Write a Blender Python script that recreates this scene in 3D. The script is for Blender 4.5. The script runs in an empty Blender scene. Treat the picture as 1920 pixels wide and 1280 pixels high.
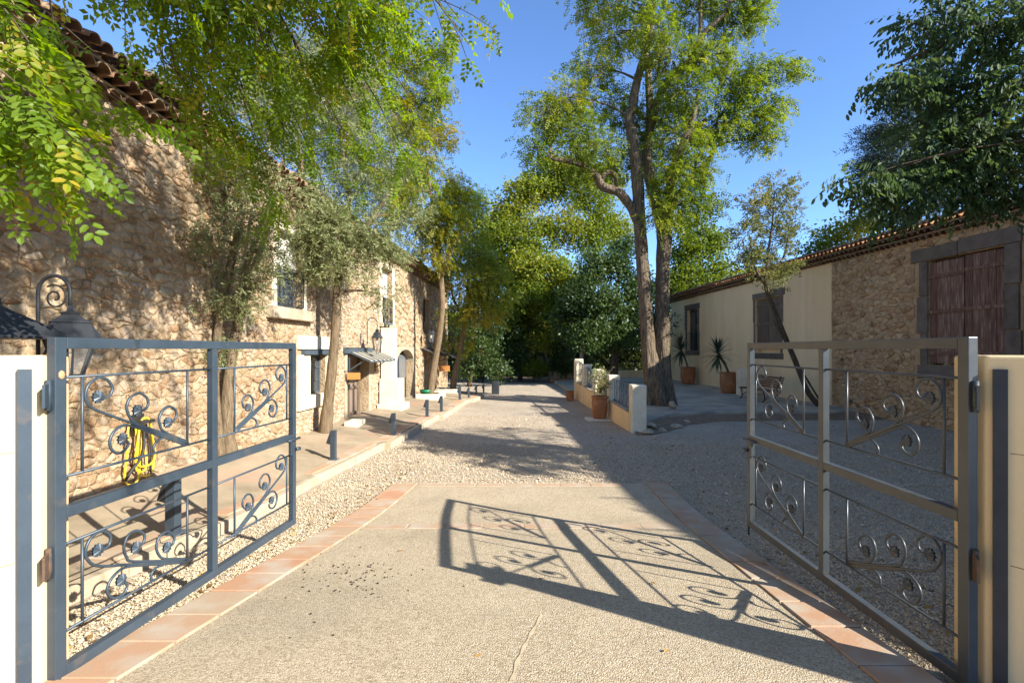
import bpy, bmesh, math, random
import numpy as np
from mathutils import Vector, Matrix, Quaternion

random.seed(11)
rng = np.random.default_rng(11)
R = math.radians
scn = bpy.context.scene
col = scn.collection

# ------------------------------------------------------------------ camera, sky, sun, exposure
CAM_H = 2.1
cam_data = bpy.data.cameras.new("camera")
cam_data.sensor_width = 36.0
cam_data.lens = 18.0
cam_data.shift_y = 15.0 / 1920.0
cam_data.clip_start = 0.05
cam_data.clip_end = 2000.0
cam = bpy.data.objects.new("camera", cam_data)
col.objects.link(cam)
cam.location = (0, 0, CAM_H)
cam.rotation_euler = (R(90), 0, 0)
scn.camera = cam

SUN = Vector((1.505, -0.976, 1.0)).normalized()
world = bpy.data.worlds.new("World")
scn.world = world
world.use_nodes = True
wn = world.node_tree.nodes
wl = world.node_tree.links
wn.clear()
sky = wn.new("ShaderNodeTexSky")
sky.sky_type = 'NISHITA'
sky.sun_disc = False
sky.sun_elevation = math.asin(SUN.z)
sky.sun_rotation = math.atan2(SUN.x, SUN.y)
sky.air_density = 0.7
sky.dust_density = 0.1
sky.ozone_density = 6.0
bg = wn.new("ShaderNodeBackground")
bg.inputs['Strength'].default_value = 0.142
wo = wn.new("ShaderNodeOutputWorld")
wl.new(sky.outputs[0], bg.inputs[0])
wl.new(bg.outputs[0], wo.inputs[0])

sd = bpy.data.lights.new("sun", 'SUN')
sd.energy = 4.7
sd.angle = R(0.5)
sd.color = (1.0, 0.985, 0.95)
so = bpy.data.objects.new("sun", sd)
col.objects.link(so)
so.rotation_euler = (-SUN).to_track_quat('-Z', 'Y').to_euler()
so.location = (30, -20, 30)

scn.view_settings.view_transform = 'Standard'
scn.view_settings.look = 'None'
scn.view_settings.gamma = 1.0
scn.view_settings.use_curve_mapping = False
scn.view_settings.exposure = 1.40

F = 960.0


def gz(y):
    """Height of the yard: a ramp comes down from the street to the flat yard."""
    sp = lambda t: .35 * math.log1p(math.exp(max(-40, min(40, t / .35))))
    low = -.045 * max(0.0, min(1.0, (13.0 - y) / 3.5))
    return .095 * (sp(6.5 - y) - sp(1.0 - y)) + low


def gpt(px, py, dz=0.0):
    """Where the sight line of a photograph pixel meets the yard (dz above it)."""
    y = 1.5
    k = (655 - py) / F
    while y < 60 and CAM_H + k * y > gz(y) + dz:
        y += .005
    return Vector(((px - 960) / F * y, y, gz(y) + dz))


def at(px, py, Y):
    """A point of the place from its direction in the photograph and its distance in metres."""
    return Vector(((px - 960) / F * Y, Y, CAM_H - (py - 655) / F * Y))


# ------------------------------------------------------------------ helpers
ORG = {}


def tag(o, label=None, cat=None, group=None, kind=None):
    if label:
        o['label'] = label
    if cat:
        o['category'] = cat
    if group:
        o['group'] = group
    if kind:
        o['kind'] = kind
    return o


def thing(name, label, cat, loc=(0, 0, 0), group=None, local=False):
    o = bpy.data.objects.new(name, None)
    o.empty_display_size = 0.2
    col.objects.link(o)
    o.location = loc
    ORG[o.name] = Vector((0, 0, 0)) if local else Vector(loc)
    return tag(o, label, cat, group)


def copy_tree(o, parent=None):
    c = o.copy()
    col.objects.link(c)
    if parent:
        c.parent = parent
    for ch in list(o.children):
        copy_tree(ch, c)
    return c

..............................

• **AIM OF THE EXERCISE**: Give again, word for word, every line from the top of the data through the line with "from mathutils import", both ends included, and exclude the pictures.

• **RESULT**:
Write a Blender Python script that recreates this scene in 3D. The script is for Blender 4.5. The script runs in an empty Blender scene. Treat the picture as 1920 pixels wide and 1280 pixels high.
import bpy, bmesh, math, random
import numpy as np
from mathutils import Vector, Matrix, Quaternion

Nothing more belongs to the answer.